> WHAT IS ASKED
For every line in the data below that contains "objects", copy the line.

-------- EXTRACTED DATA --------

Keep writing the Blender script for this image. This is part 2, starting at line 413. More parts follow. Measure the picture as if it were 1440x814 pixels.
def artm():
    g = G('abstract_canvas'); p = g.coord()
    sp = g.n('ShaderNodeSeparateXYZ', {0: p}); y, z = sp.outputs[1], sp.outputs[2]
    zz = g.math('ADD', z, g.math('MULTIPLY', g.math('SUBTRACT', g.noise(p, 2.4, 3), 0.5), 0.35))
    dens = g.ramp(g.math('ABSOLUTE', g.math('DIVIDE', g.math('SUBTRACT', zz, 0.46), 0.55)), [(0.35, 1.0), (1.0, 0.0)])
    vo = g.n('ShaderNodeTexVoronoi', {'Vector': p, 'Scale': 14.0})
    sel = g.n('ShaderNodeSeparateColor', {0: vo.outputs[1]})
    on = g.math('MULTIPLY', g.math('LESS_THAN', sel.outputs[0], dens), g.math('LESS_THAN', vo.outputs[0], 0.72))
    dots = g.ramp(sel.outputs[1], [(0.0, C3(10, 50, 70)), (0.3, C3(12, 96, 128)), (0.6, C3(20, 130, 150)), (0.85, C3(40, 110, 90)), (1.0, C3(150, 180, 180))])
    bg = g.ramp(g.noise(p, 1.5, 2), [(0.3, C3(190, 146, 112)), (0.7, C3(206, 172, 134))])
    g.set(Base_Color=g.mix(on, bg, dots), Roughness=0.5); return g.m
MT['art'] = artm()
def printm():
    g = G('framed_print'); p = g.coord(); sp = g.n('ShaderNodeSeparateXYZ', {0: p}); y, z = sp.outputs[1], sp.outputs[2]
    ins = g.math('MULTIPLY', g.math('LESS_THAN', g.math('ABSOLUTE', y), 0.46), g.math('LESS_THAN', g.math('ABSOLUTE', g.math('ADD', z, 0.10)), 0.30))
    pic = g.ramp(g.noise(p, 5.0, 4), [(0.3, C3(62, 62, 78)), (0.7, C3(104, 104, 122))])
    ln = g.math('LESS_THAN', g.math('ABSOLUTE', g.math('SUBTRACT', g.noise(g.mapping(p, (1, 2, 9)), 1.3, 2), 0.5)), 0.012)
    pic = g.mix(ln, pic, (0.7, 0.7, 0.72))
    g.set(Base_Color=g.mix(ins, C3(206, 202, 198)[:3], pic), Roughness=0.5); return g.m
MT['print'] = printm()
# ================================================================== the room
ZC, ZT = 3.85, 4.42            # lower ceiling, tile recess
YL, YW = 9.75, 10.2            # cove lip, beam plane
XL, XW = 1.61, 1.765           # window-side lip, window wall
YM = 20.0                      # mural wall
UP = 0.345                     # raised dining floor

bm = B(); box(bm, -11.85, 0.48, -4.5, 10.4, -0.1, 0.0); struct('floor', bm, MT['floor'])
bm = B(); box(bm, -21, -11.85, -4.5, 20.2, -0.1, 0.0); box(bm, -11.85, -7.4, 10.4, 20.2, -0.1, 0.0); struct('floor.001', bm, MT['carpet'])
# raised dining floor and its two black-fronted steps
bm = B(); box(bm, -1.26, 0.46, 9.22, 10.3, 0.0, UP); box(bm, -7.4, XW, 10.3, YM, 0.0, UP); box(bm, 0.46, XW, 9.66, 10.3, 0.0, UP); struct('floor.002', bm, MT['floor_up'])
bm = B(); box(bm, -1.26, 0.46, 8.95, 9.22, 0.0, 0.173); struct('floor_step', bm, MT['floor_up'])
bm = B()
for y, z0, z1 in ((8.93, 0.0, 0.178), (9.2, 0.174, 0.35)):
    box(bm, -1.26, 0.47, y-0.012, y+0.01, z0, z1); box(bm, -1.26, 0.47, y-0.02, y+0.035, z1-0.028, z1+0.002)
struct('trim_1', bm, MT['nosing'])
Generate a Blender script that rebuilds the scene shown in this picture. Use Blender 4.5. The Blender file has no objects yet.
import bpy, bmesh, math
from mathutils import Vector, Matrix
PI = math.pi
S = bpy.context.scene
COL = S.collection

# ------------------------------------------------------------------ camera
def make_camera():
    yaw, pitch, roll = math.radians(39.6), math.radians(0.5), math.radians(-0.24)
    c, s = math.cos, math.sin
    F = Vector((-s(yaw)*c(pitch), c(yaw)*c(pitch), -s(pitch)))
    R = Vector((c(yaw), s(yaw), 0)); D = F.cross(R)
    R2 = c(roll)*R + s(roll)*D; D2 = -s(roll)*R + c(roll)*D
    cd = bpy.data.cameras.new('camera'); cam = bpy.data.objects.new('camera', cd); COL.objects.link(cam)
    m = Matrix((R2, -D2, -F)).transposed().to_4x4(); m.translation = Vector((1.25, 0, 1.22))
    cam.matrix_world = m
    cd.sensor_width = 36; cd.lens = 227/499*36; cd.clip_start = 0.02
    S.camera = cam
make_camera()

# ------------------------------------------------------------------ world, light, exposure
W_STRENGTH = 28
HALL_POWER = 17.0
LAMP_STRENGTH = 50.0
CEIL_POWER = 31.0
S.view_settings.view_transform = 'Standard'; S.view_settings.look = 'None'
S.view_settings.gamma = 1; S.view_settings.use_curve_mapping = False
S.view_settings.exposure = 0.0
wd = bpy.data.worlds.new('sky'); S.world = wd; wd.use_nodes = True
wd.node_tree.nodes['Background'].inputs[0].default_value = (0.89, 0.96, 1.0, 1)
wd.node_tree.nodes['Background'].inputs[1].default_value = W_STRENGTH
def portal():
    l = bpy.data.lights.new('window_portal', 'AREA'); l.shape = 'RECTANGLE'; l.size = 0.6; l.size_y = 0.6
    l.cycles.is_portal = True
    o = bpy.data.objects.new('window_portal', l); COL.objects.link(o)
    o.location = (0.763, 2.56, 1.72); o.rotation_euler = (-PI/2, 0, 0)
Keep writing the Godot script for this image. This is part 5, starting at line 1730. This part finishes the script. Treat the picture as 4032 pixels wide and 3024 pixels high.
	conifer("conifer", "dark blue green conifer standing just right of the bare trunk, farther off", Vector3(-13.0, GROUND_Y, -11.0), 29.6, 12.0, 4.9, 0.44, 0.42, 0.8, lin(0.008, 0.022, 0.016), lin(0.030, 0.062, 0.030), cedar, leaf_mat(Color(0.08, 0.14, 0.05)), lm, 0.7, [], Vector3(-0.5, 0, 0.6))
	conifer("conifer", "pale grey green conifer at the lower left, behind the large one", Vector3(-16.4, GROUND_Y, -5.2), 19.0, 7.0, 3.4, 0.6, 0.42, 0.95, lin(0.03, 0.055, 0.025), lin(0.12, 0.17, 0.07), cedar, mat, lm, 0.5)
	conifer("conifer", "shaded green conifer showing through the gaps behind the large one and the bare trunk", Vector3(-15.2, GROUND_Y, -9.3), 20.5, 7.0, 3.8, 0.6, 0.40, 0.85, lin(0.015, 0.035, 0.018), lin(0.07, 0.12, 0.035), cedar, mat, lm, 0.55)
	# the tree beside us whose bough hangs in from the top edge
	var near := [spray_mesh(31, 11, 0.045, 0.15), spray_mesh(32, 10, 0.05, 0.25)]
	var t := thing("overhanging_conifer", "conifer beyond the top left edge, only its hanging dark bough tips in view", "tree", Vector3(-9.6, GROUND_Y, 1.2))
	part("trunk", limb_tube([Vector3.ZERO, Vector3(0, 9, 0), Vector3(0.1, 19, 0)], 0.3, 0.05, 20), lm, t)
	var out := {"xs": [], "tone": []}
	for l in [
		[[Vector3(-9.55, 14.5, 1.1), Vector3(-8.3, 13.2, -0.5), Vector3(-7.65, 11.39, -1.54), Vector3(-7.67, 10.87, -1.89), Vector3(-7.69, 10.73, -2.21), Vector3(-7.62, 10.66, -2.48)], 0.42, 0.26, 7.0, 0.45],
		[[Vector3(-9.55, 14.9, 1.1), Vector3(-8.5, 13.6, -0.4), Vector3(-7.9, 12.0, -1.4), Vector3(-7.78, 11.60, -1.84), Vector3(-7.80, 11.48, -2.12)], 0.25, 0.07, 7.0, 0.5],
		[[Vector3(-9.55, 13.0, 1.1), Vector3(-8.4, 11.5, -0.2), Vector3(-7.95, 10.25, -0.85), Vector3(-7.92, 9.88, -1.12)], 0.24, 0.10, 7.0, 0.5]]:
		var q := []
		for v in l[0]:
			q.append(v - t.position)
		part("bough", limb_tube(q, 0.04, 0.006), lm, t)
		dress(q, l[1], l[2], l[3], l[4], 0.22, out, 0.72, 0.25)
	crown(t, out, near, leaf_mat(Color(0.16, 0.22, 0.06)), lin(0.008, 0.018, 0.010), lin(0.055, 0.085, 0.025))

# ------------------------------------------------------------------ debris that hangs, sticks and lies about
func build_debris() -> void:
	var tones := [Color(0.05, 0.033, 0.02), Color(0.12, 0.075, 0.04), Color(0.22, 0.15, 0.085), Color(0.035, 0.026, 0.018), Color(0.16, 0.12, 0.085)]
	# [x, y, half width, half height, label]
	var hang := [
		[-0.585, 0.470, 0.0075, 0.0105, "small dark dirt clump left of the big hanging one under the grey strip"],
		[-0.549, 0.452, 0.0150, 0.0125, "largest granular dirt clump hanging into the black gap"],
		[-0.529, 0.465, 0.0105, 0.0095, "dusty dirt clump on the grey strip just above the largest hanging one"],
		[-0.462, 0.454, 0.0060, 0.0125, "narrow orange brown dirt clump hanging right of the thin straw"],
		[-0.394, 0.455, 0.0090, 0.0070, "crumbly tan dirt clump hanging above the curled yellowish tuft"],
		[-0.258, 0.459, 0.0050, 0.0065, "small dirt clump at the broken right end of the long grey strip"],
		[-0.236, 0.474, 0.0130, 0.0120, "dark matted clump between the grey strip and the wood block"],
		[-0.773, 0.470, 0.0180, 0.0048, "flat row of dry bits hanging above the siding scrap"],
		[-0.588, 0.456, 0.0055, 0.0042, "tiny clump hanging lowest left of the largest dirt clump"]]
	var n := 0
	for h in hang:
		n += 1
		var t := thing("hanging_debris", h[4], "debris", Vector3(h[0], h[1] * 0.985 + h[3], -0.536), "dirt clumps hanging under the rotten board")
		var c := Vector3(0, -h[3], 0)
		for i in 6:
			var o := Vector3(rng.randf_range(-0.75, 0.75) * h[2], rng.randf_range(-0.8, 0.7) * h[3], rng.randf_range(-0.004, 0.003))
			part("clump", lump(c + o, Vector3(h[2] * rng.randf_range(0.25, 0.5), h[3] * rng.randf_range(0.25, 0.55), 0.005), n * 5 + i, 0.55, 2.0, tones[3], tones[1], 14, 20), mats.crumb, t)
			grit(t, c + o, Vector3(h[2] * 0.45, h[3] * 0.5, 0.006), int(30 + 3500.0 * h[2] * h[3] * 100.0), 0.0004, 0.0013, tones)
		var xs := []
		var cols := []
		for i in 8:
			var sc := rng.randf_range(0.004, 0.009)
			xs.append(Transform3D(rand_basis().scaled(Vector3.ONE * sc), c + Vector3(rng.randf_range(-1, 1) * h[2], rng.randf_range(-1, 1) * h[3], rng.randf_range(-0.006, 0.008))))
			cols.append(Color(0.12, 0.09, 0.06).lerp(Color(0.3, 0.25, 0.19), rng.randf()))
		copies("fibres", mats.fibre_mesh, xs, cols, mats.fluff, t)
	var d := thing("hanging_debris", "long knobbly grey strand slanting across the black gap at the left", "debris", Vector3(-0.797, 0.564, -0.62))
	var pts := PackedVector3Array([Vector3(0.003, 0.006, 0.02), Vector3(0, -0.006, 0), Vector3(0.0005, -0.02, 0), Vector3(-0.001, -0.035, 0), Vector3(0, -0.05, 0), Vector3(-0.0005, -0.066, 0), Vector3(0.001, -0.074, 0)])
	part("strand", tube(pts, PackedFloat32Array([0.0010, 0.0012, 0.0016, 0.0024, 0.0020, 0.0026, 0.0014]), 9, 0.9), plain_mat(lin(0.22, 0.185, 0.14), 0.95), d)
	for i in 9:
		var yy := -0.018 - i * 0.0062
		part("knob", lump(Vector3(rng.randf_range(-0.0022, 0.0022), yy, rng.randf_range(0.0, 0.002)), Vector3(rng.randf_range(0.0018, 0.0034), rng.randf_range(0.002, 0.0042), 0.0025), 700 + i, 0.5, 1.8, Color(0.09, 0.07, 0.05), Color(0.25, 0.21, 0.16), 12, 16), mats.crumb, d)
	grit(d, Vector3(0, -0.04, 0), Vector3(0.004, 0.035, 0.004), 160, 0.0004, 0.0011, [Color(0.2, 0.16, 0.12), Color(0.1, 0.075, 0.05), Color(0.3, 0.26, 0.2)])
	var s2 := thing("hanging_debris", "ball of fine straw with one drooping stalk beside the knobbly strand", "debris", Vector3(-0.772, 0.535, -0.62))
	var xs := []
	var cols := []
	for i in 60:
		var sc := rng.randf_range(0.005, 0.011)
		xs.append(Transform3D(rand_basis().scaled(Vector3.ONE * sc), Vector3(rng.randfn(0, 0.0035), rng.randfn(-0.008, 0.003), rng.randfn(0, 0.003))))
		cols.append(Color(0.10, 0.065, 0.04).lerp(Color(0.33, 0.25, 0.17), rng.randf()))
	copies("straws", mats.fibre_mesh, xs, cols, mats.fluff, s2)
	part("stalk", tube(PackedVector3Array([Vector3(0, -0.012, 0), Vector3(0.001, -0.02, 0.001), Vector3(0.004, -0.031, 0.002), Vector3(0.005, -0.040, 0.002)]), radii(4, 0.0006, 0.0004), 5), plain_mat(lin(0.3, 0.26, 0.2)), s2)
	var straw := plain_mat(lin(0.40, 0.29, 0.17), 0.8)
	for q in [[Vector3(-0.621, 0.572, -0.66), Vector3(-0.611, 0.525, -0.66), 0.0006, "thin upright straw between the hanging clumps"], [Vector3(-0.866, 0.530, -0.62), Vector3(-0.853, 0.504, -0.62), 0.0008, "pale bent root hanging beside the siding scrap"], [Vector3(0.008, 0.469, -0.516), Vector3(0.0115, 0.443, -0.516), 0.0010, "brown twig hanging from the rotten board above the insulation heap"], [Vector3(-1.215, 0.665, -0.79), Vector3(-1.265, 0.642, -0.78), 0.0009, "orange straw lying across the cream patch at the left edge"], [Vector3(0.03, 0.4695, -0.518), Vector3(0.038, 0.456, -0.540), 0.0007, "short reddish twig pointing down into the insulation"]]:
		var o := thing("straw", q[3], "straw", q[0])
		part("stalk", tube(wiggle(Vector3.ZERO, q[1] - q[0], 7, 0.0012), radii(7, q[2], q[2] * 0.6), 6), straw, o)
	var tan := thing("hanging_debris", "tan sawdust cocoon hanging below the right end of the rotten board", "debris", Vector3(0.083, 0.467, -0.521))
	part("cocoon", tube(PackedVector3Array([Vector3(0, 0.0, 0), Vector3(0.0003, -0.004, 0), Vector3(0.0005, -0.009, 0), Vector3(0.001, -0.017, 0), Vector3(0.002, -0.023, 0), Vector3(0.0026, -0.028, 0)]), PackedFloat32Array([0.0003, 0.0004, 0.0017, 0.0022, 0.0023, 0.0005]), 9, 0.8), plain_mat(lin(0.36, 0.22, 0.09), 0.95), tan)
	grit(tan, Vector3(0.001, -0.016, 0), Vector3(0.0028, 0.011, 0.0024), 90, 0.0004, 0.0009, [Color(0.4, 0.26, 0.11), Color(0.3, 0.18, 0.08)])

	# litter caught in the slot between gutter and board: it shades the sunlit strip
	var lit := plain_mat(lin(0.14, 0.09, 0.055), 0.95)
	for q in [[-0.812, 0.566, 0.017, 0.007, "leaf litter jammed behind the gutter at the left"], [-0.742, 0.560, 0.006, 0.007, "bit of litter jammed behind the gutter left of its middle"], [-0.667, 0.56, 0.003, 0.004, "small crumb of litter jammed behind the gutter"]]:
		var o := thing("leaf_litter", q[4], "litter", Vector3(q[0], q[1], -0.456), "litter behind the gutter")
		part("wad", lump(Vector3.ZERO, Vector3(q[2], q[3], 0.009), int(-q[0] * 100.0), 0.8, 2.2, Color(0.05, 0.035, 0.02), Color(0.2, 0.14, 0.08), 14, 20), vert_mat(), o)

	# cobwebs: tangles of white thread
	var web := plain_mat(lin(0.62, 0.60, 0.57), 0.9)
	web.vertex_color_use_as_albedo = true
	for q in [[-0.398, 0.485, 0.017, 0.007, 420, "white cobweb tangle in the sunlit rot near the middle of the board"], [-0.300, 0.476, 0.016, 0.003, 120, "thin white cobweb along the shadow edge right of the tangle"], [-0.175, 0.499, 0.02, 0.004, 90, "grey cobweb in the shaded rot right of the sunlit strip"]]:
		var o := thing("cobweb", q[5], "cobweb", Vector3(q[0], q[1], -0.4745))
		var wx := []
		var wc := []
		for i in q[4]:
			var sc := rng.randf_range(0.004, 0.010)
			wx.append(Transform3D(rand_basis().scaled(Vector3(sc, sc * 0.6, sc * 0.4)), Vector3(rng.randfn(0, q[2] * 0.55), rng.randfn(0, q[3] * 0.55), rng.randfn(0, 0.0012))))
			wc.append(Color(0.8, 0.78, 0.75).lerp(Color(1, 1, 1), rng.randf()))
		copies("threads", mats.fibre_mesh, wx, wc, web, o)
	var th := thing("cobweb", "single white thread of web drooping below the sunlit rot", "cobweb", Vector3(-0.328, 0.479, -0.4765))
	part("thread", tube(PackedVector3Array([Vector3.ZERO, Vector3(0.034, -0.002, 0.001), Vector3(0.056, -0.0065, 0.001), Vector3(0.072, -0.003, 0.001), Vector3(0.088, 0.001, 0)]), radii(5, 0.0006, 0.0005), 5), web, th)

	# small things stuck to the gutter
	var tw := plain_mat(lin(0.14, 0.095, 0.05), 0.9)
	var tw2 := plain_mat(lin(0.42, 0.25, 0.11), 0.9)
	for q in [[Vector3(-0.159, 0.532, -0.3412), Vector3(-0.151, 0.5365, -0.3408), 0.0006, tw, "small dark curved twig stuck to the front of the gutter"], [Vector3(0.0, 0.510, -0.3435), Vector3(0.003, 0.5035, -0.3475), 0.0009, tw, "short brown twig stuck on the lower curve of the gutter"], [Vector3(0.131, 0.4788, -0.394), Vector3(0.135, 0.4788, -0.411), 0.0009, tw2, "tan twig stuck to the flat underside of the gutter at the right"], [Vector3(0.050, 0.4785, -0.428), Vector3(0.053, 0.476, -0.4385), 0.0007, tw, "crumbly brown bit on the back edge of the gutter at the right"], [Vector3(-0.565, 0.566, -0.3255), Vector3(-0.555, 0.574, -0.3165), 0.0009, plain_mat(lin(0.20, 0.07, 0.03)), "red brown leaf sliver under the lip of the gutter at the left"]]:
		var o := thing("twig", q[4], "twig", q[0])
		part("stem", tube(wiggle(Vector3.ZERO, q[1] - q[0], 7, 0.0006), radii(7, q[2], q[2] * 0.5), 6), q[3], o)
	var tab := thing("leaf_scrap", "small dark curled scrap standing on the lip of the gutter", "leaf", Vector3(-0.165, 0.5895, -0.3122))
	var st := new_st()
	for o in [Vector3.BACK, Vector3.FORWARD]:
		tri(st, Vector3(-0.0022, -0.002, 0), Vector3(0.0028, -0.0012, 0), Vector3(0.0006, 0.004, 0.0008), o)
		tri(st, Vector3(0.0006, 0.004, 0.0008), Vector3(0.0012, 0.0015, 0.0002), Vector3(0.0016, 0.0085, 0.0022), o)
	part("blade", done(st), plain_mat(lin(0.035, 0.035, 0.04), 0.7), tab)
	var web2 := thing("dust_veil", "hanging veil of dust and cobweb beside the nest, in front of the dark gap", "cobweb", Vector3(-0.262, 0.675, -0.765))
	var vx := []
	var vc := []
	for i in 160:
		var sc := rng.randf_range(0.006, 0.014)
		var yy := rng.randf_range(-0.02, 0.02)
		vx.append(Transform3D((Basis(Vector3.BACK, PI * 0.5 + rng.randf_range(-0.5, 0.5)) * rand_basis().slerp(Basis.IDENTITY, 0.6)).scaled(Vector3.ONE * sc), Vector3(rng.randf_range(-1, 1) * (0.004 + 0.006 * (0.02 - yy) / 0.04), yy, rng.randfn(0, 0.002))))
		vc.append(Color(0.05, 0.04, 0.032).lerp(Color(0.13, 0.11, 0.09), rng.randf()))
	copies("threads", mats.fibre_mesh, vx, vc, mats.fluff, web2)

--------

> REPLY
Generate a Blender script that rebuilds the scene shown in this picture. Use Blender 4.5. The Blender file has no objects yet.
    cd = bpy.data.cameras.new('camera'); cam = bpy.data.objects.new('camera', cd); COL.objects.link(cam)
    o = bpy.data.objects.new('window_portal', l); COL.objects.link(o)